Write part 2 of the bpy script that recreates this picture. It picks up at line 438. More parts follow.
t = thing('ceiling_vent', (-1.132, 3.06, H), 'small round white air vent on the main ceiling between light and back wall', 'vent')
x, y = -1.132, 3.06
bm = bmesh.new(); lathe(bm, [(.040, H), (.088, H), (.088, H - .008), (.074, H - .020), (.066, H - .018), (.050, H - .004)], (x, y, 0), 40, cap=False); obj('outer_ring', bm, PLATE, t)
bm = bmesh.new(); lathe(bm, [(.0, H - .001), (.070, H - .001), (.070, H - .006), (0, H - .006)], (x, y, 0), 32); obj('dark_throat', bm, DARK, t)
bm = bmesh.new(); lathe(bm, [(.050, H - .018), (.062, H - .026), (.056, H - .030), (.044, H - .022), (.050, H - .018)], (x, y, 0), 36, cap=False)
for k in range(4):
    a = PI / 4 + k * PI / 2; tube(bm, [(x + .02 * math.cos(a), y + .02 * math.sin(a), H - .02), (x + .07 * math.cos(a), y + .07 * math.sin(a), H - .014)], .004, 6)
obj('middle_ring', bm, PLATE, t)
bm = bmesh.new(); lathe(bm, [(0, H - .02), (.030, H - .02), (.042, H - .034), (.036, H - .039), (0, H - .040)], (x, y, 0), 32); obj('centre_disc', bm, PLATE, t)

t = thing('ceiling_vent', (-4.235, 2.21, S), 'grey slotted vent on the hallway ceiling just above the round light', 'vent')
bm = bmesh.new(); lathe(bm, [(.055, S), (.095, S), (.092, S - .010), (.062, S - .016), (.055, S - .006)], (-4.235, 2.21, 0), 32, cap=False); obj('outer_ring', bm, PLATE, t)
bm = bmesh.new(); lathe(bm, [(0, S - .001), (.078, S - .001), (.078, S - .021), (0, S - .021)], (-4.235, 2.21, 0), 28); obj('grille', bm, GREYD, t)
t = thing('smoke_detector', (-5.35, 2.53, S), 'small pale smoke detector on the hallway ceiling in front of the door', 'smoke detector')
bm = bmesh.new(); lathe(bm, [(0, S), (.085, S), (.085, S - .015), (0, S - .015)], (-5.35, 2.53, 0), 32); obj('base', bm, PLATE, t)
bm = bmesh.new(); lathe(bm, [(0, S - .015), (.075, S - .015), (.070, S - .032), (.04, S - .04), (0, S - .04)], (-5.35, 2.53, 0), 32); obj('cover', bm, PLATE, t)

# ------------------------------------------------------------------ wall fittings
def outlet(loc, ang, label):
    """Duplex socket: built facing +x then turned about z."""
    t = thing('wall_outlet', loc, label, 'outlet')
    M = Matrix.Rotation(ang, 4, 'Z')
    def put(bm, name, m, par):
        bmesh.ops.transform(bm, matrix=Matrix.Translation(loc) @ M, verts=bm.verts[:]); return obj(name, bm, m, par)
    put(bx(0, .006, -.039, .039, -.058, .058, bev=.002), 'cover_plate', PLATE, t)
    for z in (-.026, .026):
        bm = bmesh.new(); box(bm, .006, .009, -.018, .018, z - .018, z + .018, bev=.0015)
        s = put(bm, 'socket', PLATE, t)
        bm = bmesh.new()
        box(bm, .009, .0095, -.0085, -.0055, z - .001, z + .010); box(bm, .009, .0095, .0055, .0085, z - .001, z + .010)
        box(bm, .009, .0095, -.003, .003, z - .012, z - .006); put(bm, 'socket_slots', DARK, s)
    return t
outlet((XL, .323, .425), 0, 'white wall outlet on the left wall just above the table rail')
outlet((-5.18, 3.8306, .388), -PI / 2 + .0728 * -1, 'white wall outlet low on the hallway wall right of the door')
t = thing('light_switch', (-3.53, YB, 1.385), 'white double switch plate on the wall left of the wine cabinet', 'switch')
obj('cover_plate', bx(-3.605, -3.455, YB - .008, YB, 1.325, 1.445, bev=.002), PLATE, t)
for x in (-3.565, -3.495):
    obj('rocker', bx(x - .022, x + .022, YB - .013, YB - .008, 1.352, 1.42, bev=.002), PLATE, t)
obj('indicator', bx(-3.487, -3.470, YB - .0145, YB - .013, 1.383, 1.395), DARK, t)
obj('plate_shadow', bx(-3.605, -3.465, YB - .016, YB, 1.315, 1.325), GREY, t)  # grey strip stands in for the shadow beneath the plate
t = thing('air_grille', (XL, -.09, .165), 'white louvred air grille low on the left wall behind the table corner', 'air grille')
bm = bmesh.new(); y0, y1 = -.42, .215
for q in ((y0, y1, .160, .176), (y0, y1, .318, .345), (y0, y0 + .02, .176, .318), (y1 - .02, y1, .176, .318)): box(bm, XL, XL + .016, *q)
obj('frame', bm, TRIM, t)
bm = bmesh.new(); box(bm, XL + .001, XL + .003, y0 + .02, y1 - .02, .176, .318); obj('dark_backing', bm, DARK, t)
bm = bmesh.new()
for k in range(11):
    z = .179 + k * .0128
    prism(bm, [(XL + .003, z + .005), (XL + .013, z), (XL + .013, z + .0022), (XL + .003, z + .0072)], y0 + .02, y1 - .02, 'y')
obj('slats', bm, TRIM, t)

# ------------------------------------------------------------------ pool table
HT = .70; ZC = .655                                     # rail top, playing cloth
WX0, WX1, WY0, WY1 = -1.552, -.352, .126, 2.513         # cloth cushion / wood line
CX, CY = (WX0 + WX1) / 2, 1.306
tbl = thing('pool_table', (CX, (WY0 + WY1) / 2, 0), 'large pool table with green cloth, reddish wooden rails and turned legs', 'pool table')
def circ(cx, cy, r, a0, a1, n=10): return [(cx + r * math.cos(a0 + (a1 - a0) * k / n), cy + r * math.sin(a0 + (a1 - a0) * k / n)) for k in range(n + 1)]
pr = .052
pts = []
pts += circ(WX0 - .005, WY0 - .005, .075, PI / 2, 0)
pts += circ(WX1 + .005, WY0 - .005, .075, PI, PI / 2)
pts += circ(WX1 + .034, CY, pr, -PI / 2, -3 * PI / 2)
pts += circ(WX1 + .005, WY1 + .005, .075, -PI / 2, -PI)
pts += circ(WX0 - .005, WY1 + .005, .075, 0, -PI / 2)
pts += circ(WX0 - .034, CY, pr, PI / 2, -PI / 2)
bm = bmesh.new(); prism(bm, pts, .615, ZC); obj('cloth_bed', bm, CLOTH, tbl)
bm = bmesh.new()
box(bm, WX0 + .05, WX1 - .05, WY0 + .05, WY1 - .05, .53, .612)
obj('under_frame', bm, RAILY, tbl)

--

**WORK TO COMPLETE:** The data above must be returned in full, exactly as written.

**TASK OUTPUT:**
Write part 2 of the bpy script that recreates this picture. It picks up at line 438. More parts follow.
t = thing('ceiling_vent', (-1.132, 3.06, H), 'small round white air vent on the main ceiling between light and back wall', 'vent')
x, y = -1.132, 3.06
bm = bmesh.new(); lathe(bm, [(.040, H), (.088, H), (.088, H - .008), (.074, H - .020), (.066, H - .018), (.050, H - .004)], (x, y, 0), 40, cap=False); obj('outer_ring', bm, PLATE, t)
bm = bmesh.new(); lathe(bm, [(.0, H - .001), (.070, H - .001), (.070, H - .006), (0, H - .006)], (x, y, 0), 32); obj('dark_throat', bm, DARK, t)
bm = bmesh.new(); lathe(bm, [(.050, H - .018), (.062, H - .026), (.056, H - .030), (.044, H - .022), (.050, H - .018)], (x, y, 0), 36, cap=False)
for k in range(4):
    a = PI / 4 + k * PI / 2; tube(bm, [(x + .02 * math.cos(a), y + .02 * math.sin(a), H - .02), (x + .07 * math.cos(a), y + .07 * math.sin(a), H - .014)], .004, 6)
obj('middle_ring', bm, PLATE, t)
bm = bmesh.new(); lathe(bm, [(0, H - .02), (.030, H - .02), (.042, H - .034), (.036, H - .039), (0, H - .040)], (x, y, 0), 32); obj('centre_disc', bm, PLATE, t)

t = thing('ceiling_vent', (-4.235, 2.21, S), 'grey slotted vent on the hallway ceiling just above the round light', 'vent')
bm = bmesh.new(); lathe(bm, [(.055, S), (.095, S), (.092, S - .010), (.062, S - .016), (.055, S - .006)], (-4.235, 2.21, 0), 32, cap=False); obj('outer_ring', bm, PLATE, t)
bm = bmesh.new(); lathe(bm, [(0, S - .001), (.078, S - .001), (.078, S - .021), (0, S - .021)], (-4.235, 2.21, 0), 28); obj('grille', bm, GREYD, t)
t = thing('smoke_detector', (-5.35, 2.53, S), 'small pale smoke detector on the hallway ceiling in front of the door', 'smoke detector')
bm = bmesh.new(); lathe(bm, [(0, S), (.085, S), (.085, S - .015), (0, S - .015)], (-5.35, 2.53, 0), 32); obj('base', bm, PLATE, t)
bm = bmesh.new(); lathe(bm, [(0, S - .015), (.075, S - .015), (.070, S - .032), (.04, S - .04), (0, S - .04)], (-5.35, 2.53, 0), 32); obj('cover', bm, PLATE, t)

# ------------------------------------------------------------------ wall fittings
def outlet(loc, ang, label):
    """Duplex socket: built facing +x then turned about z."""
    t = thing('wall_outlet', loc, label, 'outlet')
    M = Matrix.Rotation(ang, 4, 'Z')
    def put(bm, name, m, par):
        bmesh.ops.transform(bm, matrix=Matrix.Translation(loc) @ M, verts=bm.verts[:]); return obj(name, bm, m, par)
    put(bx(0, .006, -.039, .039, -.058, .058, bev=.002), 'cover_plate', PLATE, t)
    for z in (-.026, .026):
        bm = bmesh.new(); box(bm, .006, .009, -.018, .018, z - .018, z + .018, bev=.0015)
        s = put(bm, 'socket', PLATE, t)
        bm = bmesh.new()
        box(bm, .009, .0095, -.0085, -.0055, z - .001, z + .010); box(bm, .009, .0095, .0055, .0085, z - .001, z + .010)
        box(bm, .009, .0095, -.003, .003, z - .012, z - .006); put(bm, 'socket_slots', DARK, s)
    return t
outlet((XL, .323, .425), 0, 'white wall outlet on the left wall just above the table rail')
outlet((-5.18, 3.8306, .388), -PI / 2 + .0728 * -1, 'white wall outlet low on the hallway wall right of the door')
t = thing('light_switch', (-3.53, YB, 1.385), 'white double switch plate on the wall left of the wine cabinet', 'switch')
obj('cover_plate', bx(-3.605, -3.455, YB - .008, YB, 1.325, 1.445, bev=.002), PLATE, t)
for x in (-3.565, -3.495):
    obj('rocker', bx(x - .022, x + .022, YB - .013, YB - .008, 1.352, 1.42, bev=.002), PLATE, t)
obj('indicator', bx(-3.487, -3.470, YB - .0145, YB - .013, 1.383, 1.395), DARK, t)
obj('plate_shadow', bx(-3.605, -3.465, YB - .016, YB, 1.315, 1.325), GREY, t)  # grey strip stands in for the shadow beneath the plate
t = thing('air_grille', (XL, -.09, .165), 'white louvred air grille low on the left wall behind the table corner', 'air grille')
bm = bmesh.new(); y0, y1 = -.42, .215
for q in ((y0, y1, .160, .176), (y0, y1, .318, .345), (y0, y0 + .02, .176, .318), (y1 - .02, y1, .176, .318)): box(bm, XL, XL + .016, *q)
obj('frame', bm, TRIM, t)
bm = bmesh.new(); box(bm, XL + .001, XL + .003, y0 + .02, y1 - .02, .176, .318); obj('dark_backing', bm, DARK, t)
bm = bmesh.new()
for k in range(11):
    z = .179 + k * .0128
    prism(bm, [(XL + .003, z + .005), (XL + .013, z), (XL + .013, z + .0022), (XL + .003, z + .0072)], y0 + .02, y1 - .02, 'y')
obj('slats', bm, TRIM, t)

# ------------------------------------------------------------------ pool table
HT = .70; ZC = .655                                     # rail top, playing cloth
WX0, WX1, WY0, WY1 = -1.552, -.352, .126, 2.513         # cloth cushion / wood line
CX, CY = (WX0 + WX1) / 2, 1.306
tbl = thing('pool_table', (CX, (WY0 + WY1) / 2, 0), 'large pool table with green cloth, reddish wooden rails and turned legs', 'pool table')
def circ(cx, cy, r, a0, a1, n=10): return [(cx + r * math.cos(a0 + (a1 - a0) * k / n), cy + r * math.sin(a0 + (a1 - a0) * k / n)) for k in range(n + 1)]
pr = .052
pts = []
pts += circ(WX0 - .005, WY0 - .005, .075, PI / 2, 0)
pts += circ(WX1 + .005, WY0 - .005, .075, PI, PI / 2)
pts += circ(WX1 + .034, CY, pr, -PI / 2, -3 * PI / 2)
pts += circ(WX1 + .005, WY1 + .005, .075, -PI / 2, -PI)
pts += circ(WX0 - .005, WY1 + .005, .075, 0, -PI / 2)
pts += circ(WX0 - .034, CY, pr, PI / 2, -PI / 2)
bm = bmesh.new(); prism(bm, pts, .615, ZC); obj('cloth_bed', bm, CLOTH, tbl)
bm = bmesh.new()
box(bm, WX0 + .05, WX1 - .05, WY0 + .05, WY1 - .05, .53, .612)
obj('under_frame', bm, RAILY, tbl)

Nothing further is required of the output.